Ни копейки! Когда они ко мне обращаются с просьбой мобилизовать моих студентов для того, чтобы редактировать статьи, я им объясняю, что студент не должен редактировать энциклопедическую статью. Что если статью пишет студент или любитель, эту энциклопедию надо закрыть. И открыть, сделать бесплатной Britannica, или любую серьезную, солидную энциклопедию. Их множество. Но люди туда не лезут, потому что это требует чуть больше усилий. Но вы, конечно, находите и гораздо более основательную информацию.
Это интересная идея для стартапа в интернете.
Именно так. Но, к сожалению очень много людей пользуются Википедией. И это ужас. Потому что Википедия - поставленный на интернетный фундамент набор стереотипов, к которым все апеллируют. А этого нельзя делать.
Вы упомянули о своих студентах, о том, что преподаете в разных странах. Хочу попросить вас сравнить систему образования в Украине (высшего) и в других странах. Мы привыкли, что наши студенты едут учиться на Запад, и это хорошо, ничего плохого в этом нет. Но насколько можно получить качественное образование в Украине? Насколько украинский процесс преподавания и украинский студент отличаются от европейского, американского?
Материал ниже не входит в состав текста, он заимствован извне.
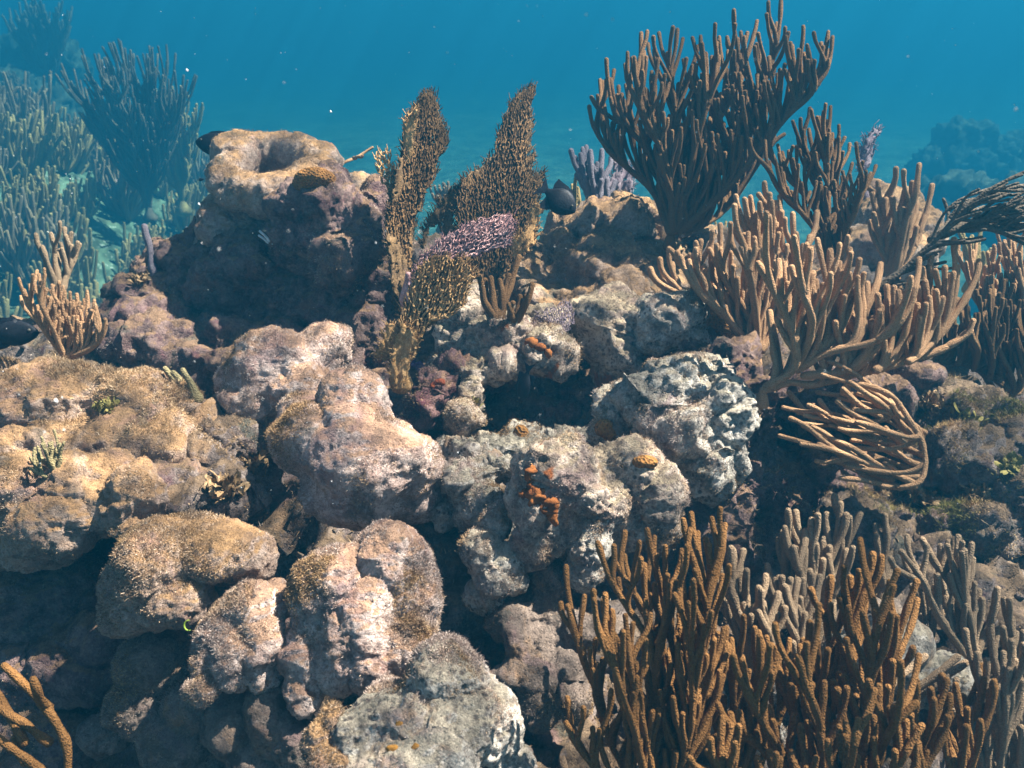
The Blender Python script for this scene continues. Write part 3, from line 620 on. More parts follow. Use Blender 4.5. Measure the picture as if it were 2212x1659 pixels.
colony('sea_rod_coral', 'sunlit tan sea rod in front of the yellowish boulder, one finger taller', RODS, 'rod_tan', c3, 2.12,
  [[(1400,1720),(1480,1400),(1540,1180),(1565,1020)], [(1390,1720),(1430,1400),(1475,1180)], [(1410,1720),(1490,1450),(1520,1280)], [(1390,1720),(1340,1400),(1345,1250),(1240,1150)], [(1400,1720),(1550,1480),(1600,1330)]],
  [(1560,1320),(1290,1320),(1520,1130),(1280,1200),(1370,1330),(1320,1450),(1440,1480)], r=11, thick=.06, fill=14, seed=18, lmax=240, flen=(50, 110))
colony('sea_plume_coral', 'feathery dull sea plume bent by the current out of the right edge', 'sea plume', 'rod_dark', c3, 1.66,
  [[(1150,2000),(1330,1770),(1520,1620),(1700,1450),(1850,1290),(2000,1170),(2130,1100),(2260,1040)], [(1700,1450),(1900,1380),(2080,1290),(2260,1240)], [(1780,1400),(1950,1370),(2100,1390),(2260,1400)], [(1850,1290),(1990,1200),(2120,1160),(2260,1140)],
   [(1640,1480),(1730,1400),(1740,1300),(1715,1230)], [(1850,1400),(2050,1420),(2160,1480),(2220,1510)]],
  [(2200,1080),(2180,1130),(2190,1170),(2200,1220),(2190,1290),(2200,1340),(2170,1330),(2120,1230),(2060,1200),(1930,1170),(2160,1440),(2060,1330),(2100,1160),(1780,1270),(2150,1260)],
  r=6, thick=.05, fill=40, seed=21, up=(1, -.25), lmax=200, rb=2.9, flen=(60, 140))
colony('drooping_sea_rod', 'drooping sea rod with curved tan branches pointing left beneath the big tan one', 'sea rod coral', 'rod_tan', c6, 1.56,
  [[(1120,860),(1300,900),(1420,960),(1500,1080),(1580,1220),(1600,1340),(1570,1470),(1450,1510),(1340,1500)],
   [(1590,1310),(1450,1240),(1360,1140)], [(1600,1360),(1400,1300),(1250,1230),(1150,1215)], [(1590,1420),(1350,1340),(1150,1260),(980,1200),(850,1130)], [(1570,1470),(1300,1400),(1060,1290),(980,1200),(870,1050),(760,920)],
   [(1550,1490),(1400,1420),(1200,1340),(1000,1270),(840,1240)], [(1540,1500),(1360,1500),(1260,1430)], [(1450,1510),(1250,1470),(1080,1450)], [(1400,1460),(1250,1420),(1180,1405)],
   [(1530,1200),(1400,1060),(1280,950),(1200,900),(1140,860)], [(1500,1160),(1350,1080),(1200,1000),(1095,900)], [(1480,1250),(1300,1120),(1150,1050),(1060,975)], [(1400,1240),(1200,1150),(1050,1090),(950,970)],
   [(1350,1230),(1130,1170),(1000,1100),(910,1000)], [(1600,1170),(1510,1110),(1470,1030)], [(1450,1080),(1390,980),(1370,900)], [(1590,1260),(1560,1150),(1440,1060),(1400,1000)], [(1590,1380),(1500,1340),(1420,1290),(1330,1260)],
   [(1560,1440),(1480,1440),(1400,1390),(1350,1360)], [(1300,1200),(1180,1160),(1150,1060),(1160,990)], [(1300,1420),(1150,1380),(1030,1340)]],
  r=9.5, thick=.07, fill=16, up=(-1, -.3), flen=(70, 170), seed=24, rb=1.15, wob=2)
colony('sea_rod_coral', 'orange brown sea rod with long upright fingers, left of the two in front', RODS, 'rod_orange', c8, 1.13,
  [[(1960,1950),(1720,1500),(1640,1200),(1560,1050),(1500,850),(1450,660)], [(1980,1950),(1850,1400),(1760,1100),(1700,900),(1640,815)], [(2000,1950),(1900,1300),(1830,1000),(1805,720)], [(2010,1950),(2000,1300),(1930,850),(1790,620),(1690,430),(1635,270)],
   [(2020,1950),(2080,1300),(2000,900),(1900,640),(1810,500),(1750,400)], [(2040,1950),(2150,1300),(2060,700),(1985,420),(1940,190)], [(2060,1950),(2220,1300),(2180,800),(2110,590)], [(2100,1950),(2260,1300),(2290,900),(2310,600),(2395,260),(2400,215)],
   [(1980,1950),(1640,1700),(1520,1540),(1440,1380)], [(2080,1950),(2250,1500),(2340,1200),(2350,960)]],
  [(1405,645),(1548,600),(1680,590),(1725,690),(1740,290),(1797,205),(1887,265),(1980,235),(2000,350),(1710,820),(1850,770),(1922,825),(2002,730),(2062,710),(1547,920),(1602,955),(1670,990),(2015,925),(1625,1150),(1550,1290),(1600,1415),(1858,1420),(2168,1240),(2042,1260),(1932,950),(2165,345),(2200,190),(2190,290),(2200,640),(2150,800),(2300,245),(2345,120),(2390,60),(2240,440),(2105,600),(2355,705),(2375,830),(2260,980),(2335,980),(2285,1025),(2380,1270),(2500,1320),(1770,1180),(1900,1180)],
  r=11.3, thick=.11, fill=80, seed=27, lmax=300, rb=1.1, flen=(90, 210))
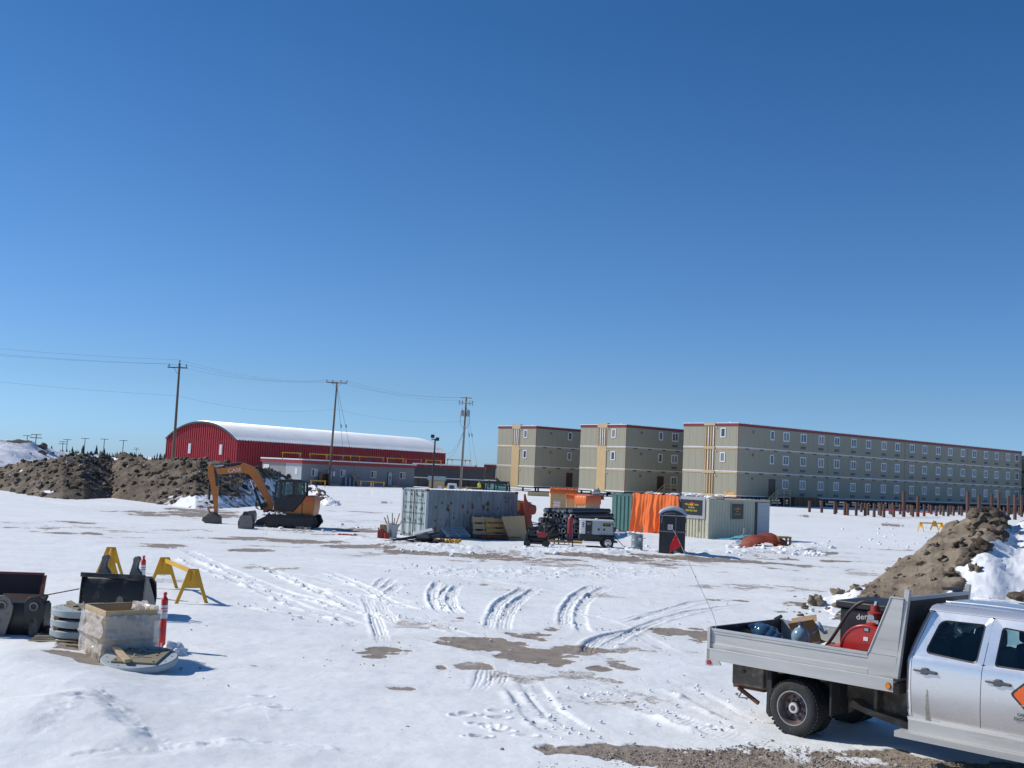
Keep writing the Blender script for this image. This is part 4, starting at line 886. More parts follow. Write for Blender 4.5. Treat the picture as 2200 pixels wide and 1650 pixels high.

Я бы хотел начать еще с одной очень важной вещи. Нет возможности обобщить и сказать - вообще американский студент, вообще украинский студент. Я скажу о студенте, который родился в шахтерской семье в Червонограде на Галичине. Он закончил программу в Могилянке, потом поехал в Центральный Европейский университет, и он сейчас мой докторант. Он занимается украинской историей XVI-XVIII веков: армяне, поляки, украинцы в Галичине того периода. Вы скажете, что это исключение. Да, исключение, но это очень важное исключение, показывающее, что если ты хочешь, если ты не даешь взятки, если ты понимаешь, что тебе нужно взять от университетского образования, ты можешь пробиться. Мой университет - не Гарвард, и не Йель, и не Принстон, но все же Нортвестерн - Северо-Западный университет из Чикаго - один из 12 лучших университетов США. И пробиться очень трудно, конкурс - 20 человек на место в докторантуре, но у меня есть люди, которые приходят из Украины.
Но они приходят в американские университеты. Я сейчас говорю об украинских университетах. Насколько качественное украинское образование можно получить сейчас?
Есть места, где можно получить очень качественное образование, особенно в области еврейской истории и культуры. Это моя непосредственная специальность, поэтому я это знаю лучше. Если вы хотите получить серьезные знания по древнееврейской истории, по библеистики, по арамейскому языку, я думаю, что Дмитрий Цолин в Острожской академии вас может поставить на ноги. Если вы хотите заниматься еврейской политической и экономической историей, скажем, Восточной Европы, Украинский католический университет во Львове - это лучшее заведение. Если вы хотите заниматься Холокостом - есть центр в Днипре, который называется Ткума, где 7-8 первоклассных специалистов по этой теме из вас могут сделать хорошего специалиста. Так что есть где учиться.
Благодарю Вас за эту беседу!
Спасибо! Мне было даже неловко, когда сначала вы, а потом Сергей Квит подошли ко мне и сказали: "Вы мой учитель". Мне очень приятно быть здесь и разговаривать с вами 20 лет спустя, как говорил Александр Дюма.